_Instructions to follow:_ Extract and list every line that contains the word "scene".
--- Start ---
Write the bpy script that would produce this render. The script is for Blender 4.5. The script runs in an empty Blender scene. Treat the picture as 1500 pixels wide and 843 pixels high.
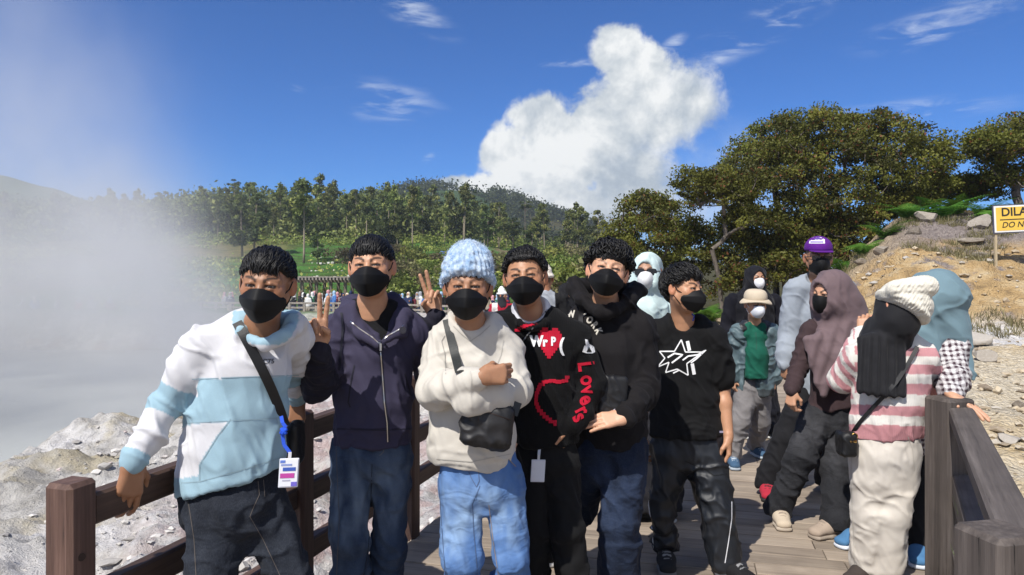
import bpy, bmesh, math, random
import numpy as np
from mathutils import Vector, Matrix
from mathutils.bvhtree import BVHTree
rad = math.radians
SC = bpy.context.scene
COL = SC.collection
FPX, CX, HY, CZ = 1050.0, 750.0, 405.0, 1.5      # the lens in photograph pixels, the horizon row, the eye height
# ---------------------------------------------------------------- camera
cam_d = bpy.data.cameras.new("camera")
cam = bpy.data.objects.new("camera", cam_d)
COL.objects.link(cam)
cam.location = (0, 0, CZ)
cam.rotation_euler = (rad(90), 0, 0)
cam_d.sensor_width = 36.0
cam_d.sensor_fit = 'HORIZONTAL'
cam_d.lens = 36.0 * FPX / 1500.0
cam_d.shift_y = -16.5 / 1500.0
cam_d.clip_start = 0.05
cam_d.clip_end = 20000
SC.camera = cam
# ---------------------------------------------------------------- exposure
SC.view_settings.view_transform = 'Standard'
SC.view_settings.look = 'None'
SC.view_settings.exposure = 0.58
SC.view_settings.gamma = 1.0
SC.view_settings.use_curve_mapping = False
SC.render.engine = 'CYCLES'
SC.cycles.max_bounces = 6
SC.cycles.diffuse_bounces = 3
SC.cycles.glossy_bounces = 2
SC.cycles.transmission_bounces = 2
SC.cycles.transparent_max_bounces = 8
SC.cycles.volume_bounces = 1
SC.cycles.volume_step_rate = 1.0
SC.cycles.volume_max_steps = 96
SC.cycles.use_denoising = True
# ---------------------------------------------------------------- sun
SUN_EL = 50.0
SUN_AZ = 212.0                       # compass bearing from +Y: behind the camera and to its left
sx = math.sin(rad(SUN_AZ)) * math.cos(rad(SUN_EL))
sy = math.cos(rad(SUN_AZ)) * math.cos(rad(SUN_EL))
sz = math.sin(rad(SUN_EL))
SUNV = np.array([sx, sy, sz])
sun_d = bpy.data.lights.new("sun", 'SUN')
sun_d.energy = 3.9
sun_d.angle = rad(0.53)
sun_d.color = (1.0, 0.955, 0.89)
sun = bpy.data.objects.new("sun", sun_d)
COL.objects.link(sun)
sun.rotation_euler = Vector(SUNV).to_track_quat('Z', 'Y').to_euler()
sun.location = Vector(SUNV) * 50
# ---------------------------------------------------------------- node helpers
class NT:
	"""thin wrapper for writing node trees"""
	def __init__(self, tree):
		self.t = tree
		self.t.nodes.clear()
	def n(self, typ, **kw):
		nd = self.t.nodes.new(typ)
		for k, v in kw.items():
			if k.startswith('i_'):
				key = k[2:]
				key = int(key) if key.isdigit() else key
				s = nd.inputs[key]
				if hasattr(v, 'is_output'):
					self.t.links.new(v, s)
				else:
					s.default_value = v
			else:
				setattr(nd, k, v)
		return nd
	def link(self, a, b):
		self.t.links.new(a, b)
	def math(self, op, a, b=None, c=None, clamp=False):
		nd = self.t.nodes.new('ShaderNodeMath')
		nd.operation = op
		nd.use_clamp = clamp
		for i, v in enumerate((a, b, c)):
			if v is None:
				continue
			if hasattr(v, 'is_output'):
				self.t.links.new(v, nd.inputs[i])
			else:
				nd.inputs[i].default_value = v
		return nd.outputs[0]
	def ss(self, v, a, b, c=0.0, d=1.0):
		nd = self.t.nodes.new('ShaderNodeMapRange')
		nd.interpolation_type = 'SMOOTHSTEP'
		self.t.links.new(v, nd.inputs[0])
		for i, x in enumerate((a, b, c, d)):
			nd.inputs[1 + i].default_value = x
		return nd.outputs[0]
	def noise(self, vec, scale, detail=4, rough=0.55, dist=0.0):
		nd = self.t.nodes.new('ShaderNodeTexNoise')
		nd.inputs['Scale'].default_value = scale
		nd.inputs['Detail'].default_value = detail
		nd.inputs['Roughness'].default_value = rough
		nd.inputs['Distortion'].default_value = dist
		if vec is not None:
			self.t.links.new(vec, nd.inputs['Vector'])
		return nd.outputs['Fac']
	def mapping(self, vec, scale=(1, 1, 1), rot=(0, 0, 0), loc=(0, 0, 0)):
		nd = self.t.nodes.new('ShaderNodeMapping')
		nd.inputs['Scale'].default_value = scale
		nd.inputs['Rotation'].default_value = rot
		nd.inputs['Location'].default_value = loc
		self.t.links.new(vec, nd.inputs['Vector'])
		return nd.outputs[0]
	def mix(self, fac, a, b, blend='MIX'):
		nd = self.t.nodes.new('ShaderNodeMix')
		nd.data_type = 'RGBA'
		nd.blend_type = blend
		nd.clamp_factor = True
		for s, v in ((nd.inputs[0], fac), (nd.inputs[6], a), (nd.inputs[7], b)):
			if hasattr(v, 'is_output'):
				self.t.links.new(v, s)
			elif isinstance(v, (int, float)):
				s.default_value = v
			else:
				s.default_value = tuple(v) + ((1.0,) if len(v) == 3 else ())
		return nd.outputs[2]
	def ramp(self, fac, stops, interp='LINEAR'):
		nd = self.t.nodes.new('ShaderNodeValToRGB')
		cr = nd.color_ramp
		cr.interpolation = interp
		while len(cr.elements) < len(stops):
			cr.elements.new(0.5)
		for e, (p, c) in zip(cr.elements, stops):
			e.position = p
			e.color = tuple(c) + ((1.0,) if len(c) == 3 else ())
		self.t.links.new(fac, nd.inputs[0])
		return nd.outputs[0]
	def bump(self, h, strength=0.3, dist=0.02, normal=None):
		nd = self.t.nodes.new('ShaderNodeBump')
		nd.inputs['Strength'].default_value = strength
		nd.inputs['Distance'].default_value = dist
		self.t.links.new(h, nd.inputs['Height'])
		if normal is not None:
			self.t.links.new(normal, nd.inputs['Normal'])
		return nd.outputs[0]
def new_mat(name):
	m = bpy.data.materials.new(name)
	m.use_nodes = True
	nt = NT(m.node_tree)
	out = nt.n('ShaderNodeOutputMaterial')
	bs = nt.n('ShaderNodeBsdfPrincipled')
	nt.link(bs.outputs[0], out.inputs[0])
	return m, nt, bs, out
def setin(nt, bs, **kw):
	names = dict(col='Base Color', rough='Roughness', metal='Metallic', normal='Normal', sheen='Sheen Weight',
				sss='Subsurface Weight', spec='Specular IOR Level', trans='Transmission Weight', coat='Coat Weight', alpha='Alpha', ior='IOR')
	for k, v in kw.items():
		s = bs.inputs[names[k]]
		if hasattr(v, 'is_output'):
			nt.link(v, s)
		elif k == 'col':
			s.default_value = tuple(v) + ((1.0,) if len(v) == 3 else ())
		else:
			s.default_value = v
# ---------------------------------------------------------------- sky: Nishita plus cumulus and cirrus by direction
world = bpy.data.worlds.new("World")
SC.world = world
world.use_nodes = True
wt = NT(world.node_tree)
w_out = wt.n('ShaderNodeOutputWorld')
sky = wt.n('ShaderNodeTexSky')
sky.sky_type = 'NISHITA'
sky.sun_disc = False
sky.sun_elevation = rad(SUN_EL)
sky.sun_rotation = rad(SUN_AZ)
sky.altitude = 2000
sky.air_density = 1.0
sky.dust_density = 0.15
sky.ozone_density = 3.0
SKY_STRENGTH = 0.10
geo = wt.n('ShaderNodeTexCoord').outputs['Generated']
sep = wt.n('ShaderNodeSeparateXYZ', i_0=geo)
dy = wt.math('MAXIMUM', sep.outputs[1], 0.02)
gu = wt.math('DIVIDE', sep.outputs[0], dy)
gv = wt.math('DIVIDE', sep.outputs[2], dy)
front = wt.ss(sep.outputs[1], 0.05, 0.3)
n_big = wt.noise(geo, 7.0, 8, 0.62, 0.15)
n_fine = wt.noise(geo, 34.0, 7, 0.62, 0.3)
edge = wt.math('ADD', wt.math('MULTIPLY', wt.math('SUBTRACT', n_big, 0.5), 1.15), wt.math('MULTIPLY', wt.math('SUBTRACT', n_fine, 0.5), 0.75))
def blob(px, py, rx, ry=None, rot=0.0):
	"""an ellipse of cloud round a direction: 1 at its heart, 0 at its rim"""
	ry = ry or rx
	u0, v0 = (px - CX) / FPX, (HY - py) / FPX
	c, s = math.cos(rot), math.sin(rot)
	du = wt.math('SUBTRACT', gu, u0)
	dv = wt.math('SUBTRACT', gv, v0)
	a = wt.math('ADD', wt.math('MULTIPLY', du, c * FPX / rx), wt.math('MULTIPLY', dv, s * FPX / rx))
	b = wt.math('ADD', wt.math('MULTIPLY', du, -s * FPX / ry), wt.math('MULTIPLY', dv, c * FPX / ry))
	d = wt.math('SQRT', wt.math('ADD', wt.math('MULTIPLY', a, a), wt.math('MULTIPLY', b, b)))
	return wt.math('SUBTRACT', 1.0, d)
def union(bl, k=0.12):
	m = bl[0]
	for b in bl[1:]:
		m = wt.math('SMOOTH_MAX', m, b, k)
	return m
cum = union([blob(852, 222, 205, 84, 0.66), blob(903, 72, 46), blob(935, 108, 58), blob(1012, 150, 60), blob(968, 172, 72), blob(795, 178, 56), blob(745, 228, 52),
			blob(728, 286, 128, 46, 0.22), blob(850, 318, 115, 66), blob(925, 268, 84, 78), blob(668, 272, 60, 18, 0.1)])
shape = wt.math('ADD', cum, edge)
soft = wt.ss(wt.math('ADD', gu, wt.math('MULTIPLY', gv, -0.6)), 0.02, 0.22)
cum_mask = wt.math('ADD', wt.math('MULTIPLY', wt.ss(shape, 0.02, 0.34), wt.math('SUBTRACT', 1.0, soft)), wt.math('MULTIPLY', wt.ss(shape, -0.02, 0.62), soft))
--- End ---
_Solution:_
Write the bpy script that would produce this render. The script is for Blender 4.5. The script runs in an empty Blender scene. Treat the picture as 1500 pixels wide and 843 pixels high.
SC = bpy.context.scene